Blood pours down sheet music and various musical instruments, and the potential for a bloodbath only heightens as the plot unravels. The film follows Isla (Sharnee Tones), a sound engineer plagued by sleep paralysis caused by a traumatic and mysterious event in her past. Joined by her best friend Jamie (Michaela Da Costa), Isla prepares for a night at her family’s recording studio for a band rehearsal. Once darkness falls, she and her girlfriend Nic’s (Shanay De Marco) band become trapped in the cramped studio with a madman (Hinschen) whose face is covered in blood.


As distrust and fear build, Isla is forced to confront her past to survive the night. Told through flashbacks and jump cuts, Bliss of Evil utilizes experimental sound mixing and cinematography, courtesy of cinematographer Damien Hussey and composer Nate Collins, to signify the impact of suppressed trauma and PTSD. The effect is electric, perfectly magnifying Isla’s distress and terror.



Jordan Schulte, Shanay De Marco, Emily Rowbottom, and Brendan R Burman-Bellenger in BLISS OF EVIL (2023), directed by Josh Morris - Panic Fest 2023
Courtesy of BayView Entertainment and Mutiny Pictures

Disappointingly, Bliss of Evil doesn’t succeed in other areas. On the surface, its queer characters and tender subject matter push the envelope, playing at feminist themes and motifs, but there’s a letdown when inspected under a finer lens. A stalwart effort is made to point a finger at the more subtle impacts of rape culture. Still, when Isla’s own sexual assault is played out in a disturbing auditory format, the film takes a turn from tasteful to gratuitous. As most of the gore and violence on screen is relatively tame or left to the audience's imagination, it doesn’t sit right that Isla’s sexual assault is the most graphic and detailed scene (despite being off camera) in the film. While it is an effectively and viscerally horrifying moment, it counteracts much of the heavy lifting the film does to be feminist.

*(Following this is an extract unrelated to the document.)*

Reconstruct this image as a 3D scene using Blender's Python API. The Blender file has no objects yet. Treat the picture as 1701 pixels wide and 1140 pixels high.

Certainly, the women come out on top, but aside from its (relatively abrupt) ending, Bliss of Evil fails to comment on anything with an authentically feminist (and intersectional) approach. The queer women are called slurs by a straight man with no consequence or reproach, and Jamie is permitted to spread racist stereotypes with little more than an acknowledgment that her comments are somewhat racist. As a result, the film’s feminist writing feels shallow when inspected.


Brendan R Burman-Bellenger, Sharnee Tones, and Emily Rowbottom in BLISS OF EVIL (2023), directed by Josh Morris - Panic Fest 2023.
Courtesy of BayView Entertainment and Mutiny Pictures

That said, Bliss of Evil is an absorbing experience. Its colorful cast makes us care for them. While their deaths are anticlimactic — due to the film’s tame violence — each loss is felt by the absence of what the individual characters offered in the company of one another. The cast has electric chemistry, making them feel like long-time friends. At no point do they feel like caricatures. Except, of course, in the case of Isla’s rapist.


Hinschen pulls triple duty, writing, producing the film, and playing its titular villain, known only as Bloodface. The character appears to be inspired by villains like Michael Myers as Bloodface is silent for most of the film, save for when he sings, “Bliss of Evil.” His beautiful vocals are a startling and haunting contrast to the horror of his character. Hinschen brings the monster from Isla’s nightmares to life with a boogeyman-like intensity.


Extraneous in places and off-color in others, Bliss of Evil is rather enjoyable, with several important things to say about why evil people do terrible things. Bolstered by songs that feel fresh and indicative of the film’s genre and styling, Hinschen’s original discography is uniquely memorable. The story unravels cleanly, with an ending that may be sudden but is ultimately gratifying.